══ SUPPLIED MATERIAL ══

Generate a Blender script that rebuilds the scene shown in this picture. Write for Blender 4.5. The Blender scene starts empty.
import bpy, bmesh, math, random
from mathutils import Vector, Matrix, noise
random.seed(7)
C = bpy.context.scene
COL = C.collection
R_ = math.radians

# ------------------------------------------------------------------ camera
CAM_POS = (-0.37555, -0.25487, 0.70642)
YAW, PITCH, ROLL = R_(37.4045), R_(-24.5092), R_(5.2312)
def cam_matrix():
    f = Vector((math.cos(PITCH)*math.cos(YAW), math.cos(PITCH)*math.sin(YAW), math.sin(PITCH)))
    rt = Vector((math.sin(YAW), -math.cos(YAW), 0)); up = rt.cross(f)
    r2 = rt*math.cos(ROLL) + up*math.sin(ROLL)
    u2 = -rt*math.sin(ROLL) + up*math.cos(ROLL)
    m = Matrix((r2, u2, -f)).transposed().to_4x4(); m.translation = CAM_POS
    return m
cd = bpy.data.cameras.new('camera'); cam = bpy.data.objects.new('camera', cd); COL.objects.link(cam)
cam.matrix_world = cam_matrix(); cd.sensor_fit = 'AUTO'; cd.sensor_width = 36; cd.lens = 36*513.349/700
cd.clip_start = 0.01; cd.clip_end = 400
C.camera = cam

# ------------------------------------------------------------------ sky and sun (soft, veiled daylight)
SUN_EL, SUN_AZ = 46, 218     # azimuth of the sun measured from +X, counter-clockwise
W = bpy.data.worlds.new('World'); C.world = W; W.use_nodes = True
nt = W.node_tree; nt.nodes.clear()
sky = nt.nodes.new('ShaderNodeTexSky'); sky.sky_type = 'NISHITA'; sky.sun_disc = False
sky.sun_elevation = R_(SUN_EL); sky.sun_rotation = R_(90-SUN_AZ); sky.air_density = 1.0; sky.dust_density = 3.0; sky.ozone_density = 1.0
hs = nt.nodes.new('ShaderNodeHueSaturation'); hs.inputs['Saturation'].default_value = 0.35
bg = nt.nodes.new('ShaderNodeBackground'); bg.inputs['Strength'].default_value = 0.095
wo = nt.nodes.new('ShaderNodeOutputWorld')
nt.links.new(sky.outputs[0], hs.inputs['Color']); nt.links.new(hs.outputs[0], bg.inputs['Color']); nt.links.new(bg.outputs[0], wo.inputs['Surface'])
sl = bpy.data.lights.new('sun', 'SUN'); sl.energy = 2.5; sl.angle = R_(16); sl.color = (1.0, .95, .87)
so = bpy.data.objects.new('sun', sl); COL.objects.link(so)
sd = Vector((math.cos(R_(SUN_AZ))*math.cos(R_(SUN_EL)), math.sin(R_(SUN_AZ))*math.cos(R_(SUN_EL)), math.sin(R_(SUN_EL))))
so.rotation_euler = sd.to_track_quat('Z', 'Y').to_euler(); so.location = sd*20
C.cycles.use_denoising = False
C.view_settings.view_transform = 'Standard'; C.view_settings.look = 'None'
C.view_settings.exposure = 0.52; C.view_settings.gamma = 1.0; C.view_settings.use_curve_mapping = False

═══

## SET TASK
Everything from the first line of the material through the line containing "R_ = math.radians" is to be printed exactly; lines after that are to be left out.

## RESULT FOR THIS TASK
Generate a Blender script that rebuilds the scene shown in this picture. Write for Blender 4.5. The Blender scene starts empty.
import bpy, bmesh, math, random
from mathutils import Vector, Matrix, noise
random.seed(7)
C = bpy.context.scene
COL = C.collection
R_ = math.radians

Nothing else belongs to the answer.